- _Collected data_:
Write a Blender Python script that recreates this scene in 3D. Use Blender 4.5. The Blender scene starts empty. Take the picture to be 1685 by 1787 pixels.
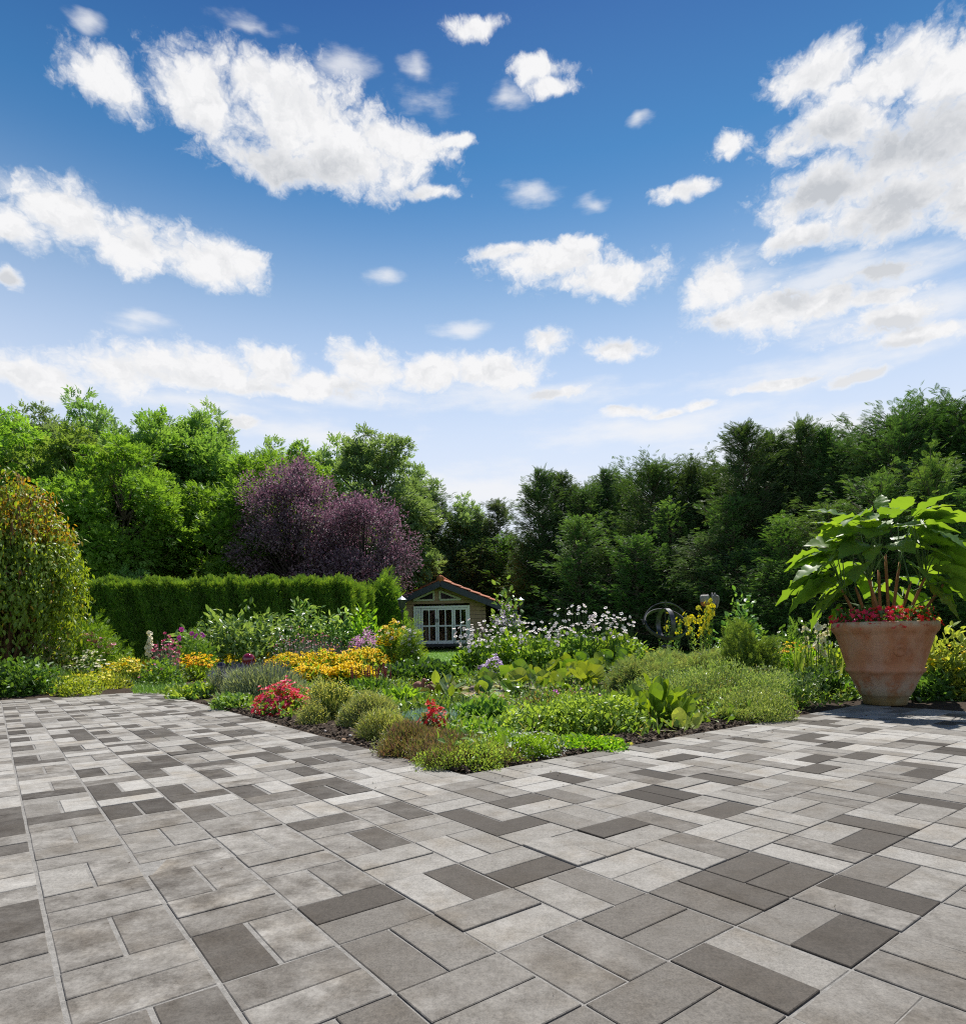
import bpy, math, random
import numpy as np
from mathutils import Vector, Matrix

# ------------------------------------------------------------------ camera, sky, sun
F, CX, CY, ROLL = 1120.2, 842.5, 1114.3, -0.0176          # focal length and principal point in photo pixels
YAW, CELL = 0.6551, 0.2                                    # paving heading and paver module (m)
EYE = 2.6833 * CELL
U0, V0 = 0.6036, -6.2914
SC = bpy.context.scene
COL = SC.collection
_c, _s = math.cos(ROLL), math.sin(ROLL)


def ray(x, y):
    a, b = (x - CX) / F, (CY - y) / F
    return a * _c - b * _s, a * _s + b * _c


def at(x, y, Y):
    X, Z = ray(x, y)
    return Vector((X * Y, Y, EYE + Z * Y))


def G(x, y, z=0.0):
    X, Z = ray(x, y)
    t = (z - EYE) / Z
    return Vector((X * t, t, z))


def uv2w(u, v):
    a, b = (u - U0) * CELL, (v - V0) * CELL
    return a * math.cos(YAW) - b * math.sin(YAW), a * math.sin(YAW) + b * math.cos(YAW)


cam = bpy.data.cameras.new('camera')
cam.sensor_fit = 'HORIZONTAL'
cam.sensor_width = 36.0
cam.lens = 36.0 * F / 1685.0
cam.shift_y = (CY - 893.5) / 1685.0
cam.clip_start, cam.clip_end = 0.05, 2000.0
cam_ob = bpy.data.objects.new('camera', cam)
COL.objects.link(cam_ob)
cam_ob.matrix_world = Matrix(((_c, -_s, 0, 0), (0, 0, -1, 0), (_s, _c, 0, EYE), (0, 0, 0, 1)))
SC.camera = cam_ob

SUN_EL, SUN_AZ = math.radians(60), math.radians(14)
world = bpy.data.worlds.new('World')
SC.world = world
world.use_nodes = True
WN, WL = world.node_tree.nodes, world.node_tree.links
WN.clear()


def wmath(op, a, b=None, c=None, clamp=False):
    n = WN.new('ShaderNodeMath')
    n.operation = op
    n.use_clamp = clamp
    for i, v in enumerate((a, b, c)):
        if v is None:
            continue
        if isinstance(v, (int, float)):
            n.inputs[i].default_value = v
        else:
            WL.new(v, n.inputs[i])
    return n.outputs[0]


def wvec(op, a, b):
    n = WN.new('ShaderNodeVectorMath')
    n.operation = op
    for i, v in enumerate((a, b)):
        if isinstance(v, (tuple, list)):
            n.inputs[i].default_value = v
        else:
            WL.new(v, n.inputs[i])
    return n.outputs['Value'] if op in ('LENGTH', 'DOT_PRODUCT') else n.outputs[0]


def wrange(v, a, b, c=0.0, d=1.0, kind='SMOOTHSTEP'):
    n = WN.new('ShaderNodeMapRange')
    n.interpolation_type = kind
    WL.new(v, n.inputs[0])
    for i, q in enumerate((a, b, c, d)):
        n.inputs[i + 1].default_value = q
    return n.outputs[0]


def wmix(fac, a, b, mode='MIX'):
    n = WN.new('ShaderNodeMix')
    n.data_type = 'RGBA'
    n.blend_type = mode
    if isinstance(fac, (int, float)):
        n.inputs[0].default_value = fac
    else:
        WL.new(fac, n.inputs[0])
    for i, v in ((6, a), (7, b)):
        if isinstance(v, (tuple, list)):
            n.inputs[i].default_value = (*v, 1)
        else:
            WL.new(v, n.inputs[i])
    return n.outputs[2]


# clouds: one soft ellipse per puff, in azimuth / elevation (measured once from the photograph), edges torn by noise
PUFFS = '''180,135,78,56|190,110,50,36|360,165,105,78|450,140,80,60|520,200,150,80|600,285,150,58|700,250,95,38|790,250,45,14|750,335,48,17|480,290,115,42
130,380,130,52|250,430,125,50|370,462,95,42|20,400,60,36|435,460,40,22|12,490,26,18|940,125,62,22|965,155,40,20|830,40,52,22
1430,125,100,52|1560,130,140,55|1670,120,110,78|1450,225,110,48|1600,250,150,70|1278,240,38,26|1420,345,115,50
1580,350,150,68|1400,415,75,26|1690,340,80,90|1190,328,58,17|960,460,120,28|1050,485,130,38|890,445,85,14|1005,435,58,24
1250,495,60,46|1350,545,140,44|1275,560,66,28|1430,535,95,36|1540,560,120,30|1620,582,110,28|958,600,36,26|1078,610,62,19|60,658,125,34|210,642,85,44
350,648,115,38|478,645,60,32|640,638,74,44|740,655,98,34|860,648,85,36|970,684,58,14|420,672,300,20|560,668,120,24|1090,712,50,13|1150,716,34,9|1220,704,32,10
420,735,44,15|1530,520,110,18|1560,470,90,16|1380,668,95,11|1500,660,80,12'''
THIN = '''440,40,70,20|150,35,34,20|1560,540,190,60|250,685,320,22|620,690,220,20|1450,640,240,36|1150,745,260,30|560,760,240,26|1400,760,280,50|850,860,320,50|1115,205,24,14|740,170,60,34|728,118,30,24|930,343,46,30|1033,358,34,16|240,560,60,20|800,575,46,20|675,490,36,16|1560,480,200,50|1300,500,90,60|900,690,260,30|598,128,48,34|880,180,44,24|1480,480,170,40|1640,520,120,60'''


def ell(p):
    x, y, rx, ry = map(float, p.split(','))

    def ae(x, y):
        X, Z = ray(x, y)
        return math.atan2(X, 1.0), math.atan2(Z, math.hypot(X, 1.0))
    c = ae(x, y)
    return c[0], c[1], max(1e-3, (ae(x + rx, y)[0] - ae(x - rx, y)[0]) / 2), max(1e-3, (ae(x, y - ry)[1] - ae(x, y + ry)[1]) / 2)


tc = WN.new('ShaderNodeTexCoord')
sep = WN.new('ShaderNodeSeparateXYZ')
WL.new(tc.outputs['Generated'], sep.inputs[0])
az = wmath('ARCTAN2', sep.outputs[0], sep.outputs[1])
el = wmath('ARCSINE', sep.outputs[2])
comb = WN.new('ShaderNodeCombineXYZ')
WL.new(az, comb.inputs[0])
WL.new(el, comb.inputs[1])


def wnoise(scale, detail, rough, vec, lac=2.1):
    n = WN.new('ShaderNodeTexNoise')
    n.inputs['Scale'].default_value = scale
    n.inputs['Detail'].default_value = detail
    n.inputs['Roughness'].default_value = rough
    n.inputs['Lacunarity'].default_value = lac
    WL.new(vec, n.inputs['Vector'])
    return n


stretch = wvec('MULTIPLY', comb.outputs[0], (1.0, 1.35, 1.0))
warp = wvec('MULTIPLY', wvec('SUBTRACT', wnoise(9, 3, 0.55, stretch).outputs['Color'], (0.5, 0.5, 0.5)), (0.05, 0.042, 0))
pos = wvec('ADD', comb.outputs[0], warp)


def field(text, off=None):
    best = None
    q = pos if off is None else wvec('ADD', pos, off)
    for p in text.replace('\n', '|').split('|'):
        a, e, ra, re = ell(p)
        d = wvec('MULTIPLY', wvec('SUBTRACT', q, (a, e, 0)), (1 / ra, 1 / re, 0))
        ln = wvec('LENGTH', d, (0, 0, 0))
        best = ln if best is None else wmath('SMOOTH_MIN', best, ln, 0.35)
    return best


nz = wnoise(12, 9, 0.60, stretch).outputs['Fac']
nz2 = wnoise(12, 9, 0.60, wvec('ADD', stretch, (-0.006, 0.03, 0))).outputs['Fac']
fine = wnoise(46, 6, 0.62, wvec('ADD', stretch, warp)).outputs['Fac']
big = wnoise(6.5, 4, 0.55, stretch).outputs['Fac']
streak = wnoise(7, 8, 0.6, wvec('MULTIPLY', comb.outputs[0], (1.0, 4.0, 1.0))).outputs['Fac']


def billow(vec):
    n = WN.new('ShaderNodeTexVoronoi')
    n.voronoi_dimensions = '2D'
    n.feature = 'F1'
    n.inputs['Scale'].default_value = 15
    n.inputs['Detail'].default_value = 3.5
    n.inputs['Roughness'].default_value = 0.62
    n.inputs['Lacunarity'].default_value = 2.2
    WL.new(vec, n.inputs['Vector'])
    return n.outputs['Distance']


wfine = wvec('MULTIPLY', wvec('SUBTRACT', wnoise(30, 4, 0.6, stretch).outputs['Color'], (0.5, 0.5, 0.5)), (0.05, 0.05, 0))
bpos = wvec('ADD', wvec('ADD', stretch, warp), wfine)
bw = billow(bpos)
bw2 = billow(wvec('ADD', bpos, (0.004, 0.022, 0)))
core = field(PUFFS)
thin = field(THIN)
tex = wmath('ADD', wmath('ADD', wmath('MULTIPLY', wmath('SUBTRACT', nz, 0.5), 1.0), wmath('MULTIPLY', wmath('SUBTRACT', fine, 0.5), 0.42)), wmath('MULTIPLY', wmath('SUBTRACT', 0.60, bw), 0.90))
dens = wmath('ADD', wmath('MULTIPLY', wmath('SUBTRACT', 1.33, core), 1.4), tex)
alpha = wrange(dens, -0.30, 0.86)
dthin = wmath('ADD', wmath('ADD', wmath('SUBTRACT', 1.0, thin), wmath('MULTIPLY', wmath('SUBTRACT', streak, 0.5), 2.6)), wmath('MULTIPLY', wmath('SUBTRACT', nz, 0.5), 0.9))
alpha2 = wrange(dthin, -0.25, 1.15, 0.0, 0.72)
alpha = wmath('MAXIMUM', alpha, alpha2)
above = field(PUFFS, (0.012, 0.062, 0))                # how deep in cloud the air just above (towards the sun) is
cover = wrange(wmath('ADD', wmath('SUBTRACT', 1.1, above), wmath('MULTIPLY', wmath('SUBTRACT', nz2, 0.5), 1.9)), -0.2, 1.15)
thick = wrange(dens, 0.1, 1.15)
relief = wmath('ADD', wmath('MULTIPLY', wmath('SUBTRACT', nz, nz2), 0.7), wmath('MULTIPLY', wmath('SUBTRACT', bw2, bw), 1.2))
under = wmath('MULTIPLY', wmath('MULTIPLY', cover, thick), wmath('ADD', wmath('MULTIPLY', wmath('SUBTRACT', big, 0.44), 1.7), 0.55))
shade = wmath('ADD', wmath('SUBTRACT', wmath('SUBTRACT', 1.0, wmath('MULTIPLY', thick, 0.12)), wmath('MULTIPLY', under, 1.25)), wmath('MULTIPLY', wmath('MULTIPLY', relief, thick), 0.34))
hazef = wrange(el, 0.62, 0.15, 0.0, 0.96)
shade = wmath('MINIMUM', wmath('MAXIMUM', shade, wmath('MULTIPLY', hazef, 0.95)), 1.0)      # far clouds lighten with the air
ccol = wmix(shade, (0.35, 0.368, 0.395), (0.612, 0.612, 0.618))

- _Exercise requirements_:
Find "pixels". Copy every line it occurs in.

- _Exercise output_:
Write a Blender Python script that recreates this scene in 3D. Use Blender 4.5. The Blender scene starts empty. Take the picture to be 1685 by 1787 pixels.
F, CX, CY, ROLL = 1120.2, 842.5, 1114.3, -0.0176          # focal length and principal point in photo pixels